Captain is a free Mac app that puts every third-party service across all your projects in one place, one click away. A builder today runs a dozen services per project - Cloudflare, Supabase, Stripe, GitHub, Vercel, Neon - each with its own dashboard, login, and URL, which means the person building is the single point of failure for keeping track of all of it. Captain groups those resources into named projects, so everything for a given project is visible and reachable from one window. It's the most engineering-shaped of the tools Josh and I have built, and the one I'd wanted to exist for a long time. Design and product fell to me, along with a good part of the app itself.
Features
You group the services for a project into one view, and every resource opens in its native dashboard with a single click. Captain recognizes a dozen services out of the box, with the right icons and category grouping, and it's fully keyboard-driven for people who live in shortcuts. You can export every project to Markdown when you want your stack written down somewhere else.
Cloudflare is the one service with a deep integration. For everything else a resource is a simple name and URL; for Cloudflare, Captain pulls live details - bindings, routes, schedules, observability - so you can check the state of a worker without leaving the app.
Everything is local. Project data, resource links, and API tokens stay on your Mac and never touch our servers. The app itself is deliberately calm - native SwiftUI, restrained color.
Strategic decisions
- One deep integration, not ten shallow ones. It would have been easy to ship thin integrations with every service at once. We went deep on Cloudflare and kept everything else a simple link, because one integration that actually saves you a trip to the dashboard is worth more than ten that half-work.

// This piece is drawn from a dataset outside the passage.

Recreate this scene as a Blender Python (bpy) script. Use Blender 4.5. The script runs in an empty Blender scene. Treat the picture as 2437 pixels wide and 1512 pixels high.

- Local-only by design. Storing project data and API tokens on the user's machine, never on ours, was both an architecture choice and a positioning one. The target user has been burned by tools that phone home, and "your tokens never leave your Mac" is a trust signal you can't fake with copy.
- Free, as the front door. Captain is a free entry point into the broader set of tools we're building. Free products invite a "what's the catch," so the work was framing it honestly: this is how you meet our work, not a trial wall with a countdown.
- Named for the story. It started as Portal internally, became Dock, then Captain. We moved off Dock because it collided with the macOS Dock and a handful of existing tools. Captain won because the story holds up - you're the captain of your stack, in command of it, and "captain your projects" works as a verb.
Learnings
The most useful thing Captain taught us wasn't something we designed for. It quietly became our team's notification hub for deployments - the place we'd check to see what had shipped and where, across every project. We built it to organize links, and people started using it to stay aware.
So that's the direction now. Captain is growing into a real notification layer for the whole stack: deploy status, Ready for Dev handoffs from Figma, score updates from Crew, the events you'd otherwise only catch if you happened to have the right tab open. The thing you build is rarely the thing that sticks. Watching where users took Captain on their own is what pointed us at what it should become.